以上見てきたことから、自分自身で霊的な光を事物に投げかける場合にのみ、私たちは霊的な世界の事物を完全に意識化できることがわかります。すでに述べたように、このような知覚器官を生み出す「自我」は人間の物質体のなかにではなく、物質体の外に存在しています。心臓の器官は、人間が外からこの霊的な光の器官を燃え立たせることができる唯一の箇所です。もし人間が心臓の器官とは別の箇所で光の器官を燃え立たせるならば、光の器官をとおして生じる霊的な知覚は物質的な世界と結びつくことができなくなります。私たちはあらゆる高次の霊性を物質的な世界の関連づけ、自分自身の器官をとおして感覚的な自己を道具として使い、心臓の器官のなかから感覚的な自己を操作するのです。”(ルドルフ・シュタイナー『いかにして高次の世界を認識するか』松浦賢訳 柏書房 p. 187~189)

 

私たちは、自らの自我の拠り所を、物質体の心臓の付近に有する。そして、「血は全く特製のジュース」なのである。血こそが、霊的なる自我のこの地上の世界における現われに他ならない。高次の自我と霊的な生命とが血の中に生きている。

そして、その場所から、「霊的な知覚能力」としての純粋思考が光り輝く。

それは意志的な思考であり、霊的な思考。それは、キリスト衝動に根差す。

認識であると同時に、創造でもある。新たなものが生まれるのだ。

 

ミームのアルゴリズムにただ沿うだけの悟性的思考とは全く異なる。

悟性的思考においては、何ら新しいものは生み出されない。過去の繰り返しだ。ありきたりなもののコピーと、それに伴う常に想定済みの感情とイメージのいわば牢獄。無生命の世界。

 

霊的生命は高次の自我を拠り所とする。だから、無明の場所は死が支配するのだ。純粋思考の働かない悟性魂/心情魂において、ペルソナとシャドーの暗闘が繰り広げられ、寝ても覚めてもその不毛の戦いは止むことがない。

 

「高次の自己が完全に成長を遂げた存在として世界の中に誕生するためには、私たちは霊的な世界の力の助けを借りなくてはなりません。」とシュタイナーが語るように、またキリスト・イエスの弟子たちがキリストとの対話を通して、彼ら自身の高次の自我を目覚めさせたように、人はキリスト衝動の助けを借りることにより、自らの高次の自我へと至る道を前に進めることができる。

なぜなら、キリスト存在こそは人類の自我の神であり、その人類の自我であり記憶であるものと同質の霊的核心を、私たちは自らの魂の内奥に有するのだから。

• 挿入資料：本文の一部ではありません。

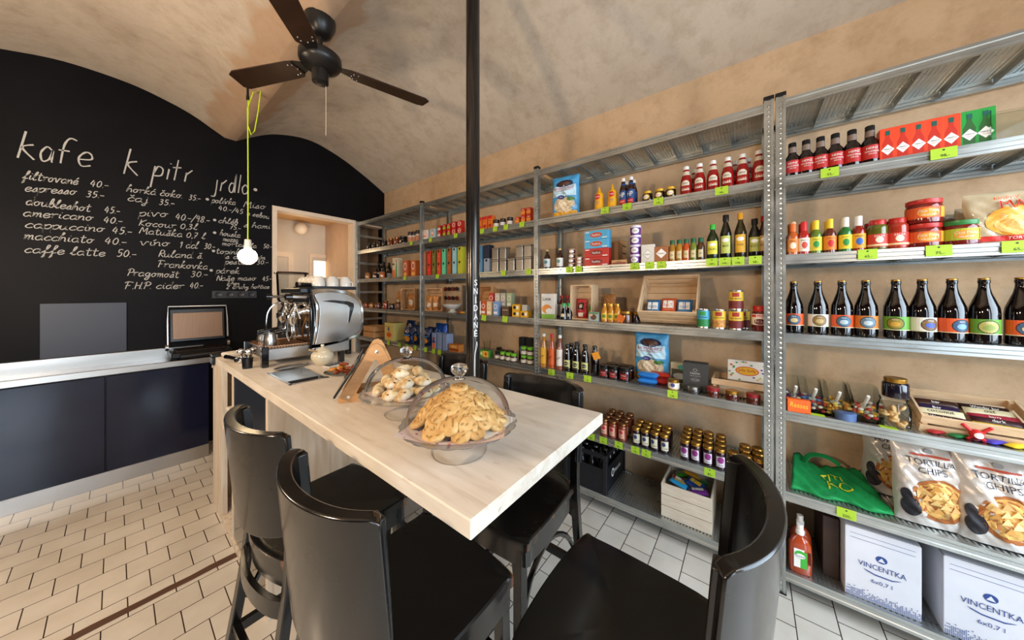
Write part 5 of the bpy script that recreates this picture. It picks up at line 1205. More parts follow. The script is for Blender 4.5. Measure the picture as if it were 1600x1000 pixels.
q = jar('silver_jar', .031, .040, LQ('3a3430'), STEEL, None, lidr=1.0, lidh=.35); put(q, 1083.5, 4, .037); tag(q, 'low silver-lidded jar before the charcoal gift box', 'jar')
t = slat_crate('wooden_crate', .27, .20, .085, CW, 2, gap=.016); T_ = Matrix.Translation((SX+.20, sy(1157, SX+.19), LV[4]+.003)) @ Matrix.Rotation(-PI/2, 4, 'Z'); t.matrix_world = T_; tag(t, 'low wooden crate holding sweets boxes by the double post', 'crate')
JB = [('e', 0, .06, .055, .026, C('c8281c')), ('e', 0, .06, .050, .022, C('d9a82a')), ('t', 'Jelly Belly', 0, .061, .022, RED, .085)]
rnd = random.Random(11)
for k in range(34):
    x, z = rnd.uniform(-.085, .085), rnd.uniform(.008, .112)
    if abs(x) < .062 and .028 < z < .092: continue
    JB.append(('e', x, z, .006, .004, C(rnd.choice(['2f8f45', 'c8281c', 'd9a82a', 'e07a2a', '5a3a8a', '3a7ab8', 'b0c83a']))))
q = box('sweets_box', .185, .04, .12, C('ddd6cc'), JB, r=.003); q.matrix_world = T_ @ Matrix.Translation((.03, .02, .066)) @ Matrix.Rotation(-.12, 4, 'X'); tag(q, 'white jelly bean box with coloured beans in the low crate', 'box')
q = box('packet', .16, .03, .06, C('d8d0c4'), [('r', -.07, .04, .07, .052, RED)]); q.matrix_world = T_ @ Matrix.Translation((-.02, -.05, .007)); tag(q, 'white and red packet lying low in the crate by the post', 'packet')
for i, (u, lidm, lb) in enumerate(((1114, M('dark_red_lid', '8a1c22', .3), 'small jar with dark red lid, left of three before the low crate'), (1144, GOLD, 'small jar with gold lid before the low crate'), (1177, M('dark_red_lid', '8a1c22', .3), 'small jar with dark red lid nearest the double post'))):
    q = jar('spread_jar', .031, .052, LQ('4a1c10'), lidm, None, lidr=1.0, lidh=.3); put(q, u, 4, .034); tag(q, lb, 'jar', 'small jars before the low crate')
for u, tx, wh in ((862, '69,-', 'under the swing-top lemonade bottles'), (891, '58,-', 'under the dark juice bottles'), (918.5, '55,-', 'under the juice bottles, rightmost there'), (1051, '120,-', 'under the small gold-lidded mustard jar')): price(u, 4, tx, wh, .055)
# level 5: jam jars in clusters
def jam(body, lc, sp, lid): return jar('jam_jar', .028, .112, LQ(body), lid, lc, (.16, .66), sp, lidr=.93, lidh=.15, ang=.75)
KINDS = [('pink and orange labelled', '8a3a22', C('d9a08a'), [('e', 0, .058, .012, .012, C('b8323a')), ('t', 'jahoda', 0, .032, .008, INK, .026)], [944.5, 958, 973], RGOLD),
         ('cream labelled', '241018', C('ccc5a8'), [('e', -.008, .055, .011, .013, C('3a3f6a')), ('t', 'med', .006, .032, .008, INK, .02)], [994, 1008.5, 1023.5, 1038.5], GOLD),
         ('purple and white labelled', '2a0d1a', C('d8d0d4'), [('e', 0, .055, .016, .018, C('8a2a7a')), ('t', 'dzem', 0, .028, .007, INK, .024)], [1070.5, 1088, 1106, 1126], GOLD),
         ('orange and white labelled', '3a1c12', C('ddd2c2'), [('e', 0, .055, .015, .017, C('d98a2a')), ('t', 'merunka', 0, .028, .007, INK, .026)], [1146, 1166, 1187], GOLD)]
for kn, body, lc, sp, us, lid in KINDS:
    p = None; nr = {0: 4, 1: 3, 2: 4, 3: 3}[KINDS.index((kn, body, lc, sp, us, lid))]
    for r_ in range(nr):
        for i, u in enumerate(us):
            if kn.startswith('orange') and i == 0 and r_ > 0: continue
            if kn.startswith('cream') and i == 3 and r_ > 2: continue
            if p is None: p = jam(body, lc, sp, lid); q = p
            else: q = copy_tree(p)
            X = SX+.045+.066*r_; Y = sy(u, SX+.045)+random.uniform(-.002, .002)+.004*r_
            q.location = (X, Y, LV[5]+.0006); q.rotation_euler = (0, 0, -PI/2+random.uniform(-.35, .35))
            tag(q, '%s jam jar, %s in the %s row of its cluster' % (kn, ctr(i, len(us)), ('front', 'second', 'third', 'back')[r_]), 'jam jar', 'jam jars on the low shelf')
for u, tx, wh in ((924, '89,-', 'at the bar corner under the pink-labelled jars'), (943, '92,-', 'under leftmost pink-labelled jam jars'), (967, '89,-', 'under the rightmost pink-labelled jam jars'), (993, '95,-', 'under the left cream-labelled jars'), (1010, '75,-', 'under the middle cream-labelled jars'), (1109, '85,-', 'under the purple-labelled jam jars')): price(u, 5, tx, wh, .052)
# level 6: beer crate, wooden crate with packets
BC = M('crate_plastic_black', '14161c', .4)
t = root('beer_crate'); w_, d, h = .30, .37, .27; mb = MB()
mb.box(-w_/2, w_/2, -d/2, d/2, 0, .006)
for sx in (-1, 1):
    mb.rbox(sx*w_/2-.006, sx*w_/2+.006, -d/2, d/2, 0, .17, .002); mb.rbox(sx*w_/2-.006, sx*w_/2+.006, -d/2, d/2, .24, h, .002)
    for s2 in (-1, 1): mb.rbox(sx*w_/2-.014, sx*w_/2+.014, s2*(d/2)-.014, s2*(d/2)+.014, 0, h, .003)
for sy_ in (-1, 1):
    mb.rbox(-w_/2, w_/2, sy_*d/2-.006, sy_*d/2+.006, 0, .17, .002); mb.rbox(-w_/2, w_/2, sy_*d/2-.006, sy_*d/2+.006, .24, h, .002)
mb.build('crate_shell', BC, t)
mb = MB()
for i in range(1, 4): mb.box(-w_/2+i*w_/4-.002, -w_/2+i*w_/4+.002, -d/2+.008, d/2-.008, .006, .16)
for i in range(1, 5): mb.box(-w_/2+.008, w_/2-.008, -d/2+i*d/5-.002, -d/2+i*d/5+.002, .006, .16)
mb.build('dividers', BC, t)
decal('side_emblem', [('e', -.06, .10, .024, .030, WHT), ('e', -.06, .10, .015, .020, BC), ('t', 'Matuska', .03, .10, .030, WHT, .13)], lambda x, z, e: (w_/2+.006+e, x, z), t, seg=1)
decal('front_label', [('r', -.10, .20, -.045, .235, WHT), ('t', 'pivo', -.072, .217, .014, INK, .035)], flat(d/2+.006), t, seg=1)
YC = sy(934, SX+.2)+.02; t.location = (SX+.20, YC, LV[6]+.0006); t.rotation_euler = (0, 0, -PI/2); tag(t, 'black plastic beer crate with white emblem, full of bottles', 'crate')
p = bottle('beer_bottle', [(.026, 0), (.029, .003), (.029, .15), (.022, .18), (.013, .205), (.0125, .24), (.014, .242), (.014, .25)], M('dark_bottle_glass', '0d0d10', .08, coat=.5), STEEL, .246, capr=.0145)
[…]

この霊的核心から、霊的生命が湧出する。この生命において、破壊と創造とは、本質において変わるところはない。常に変容して止まない有機的思考体のみがある。これが霊というものの在り様である。

 

デカルトが、「我思う、故に我あり」とイントゥイションした時に、彼の魂に輝いたその光を、私たちは自らの魂の内に灯すことができる。そのように純粋思考の光が灯ると、魂は意識魂へと変容するのだ。霊の夜明け、霊的覚醒。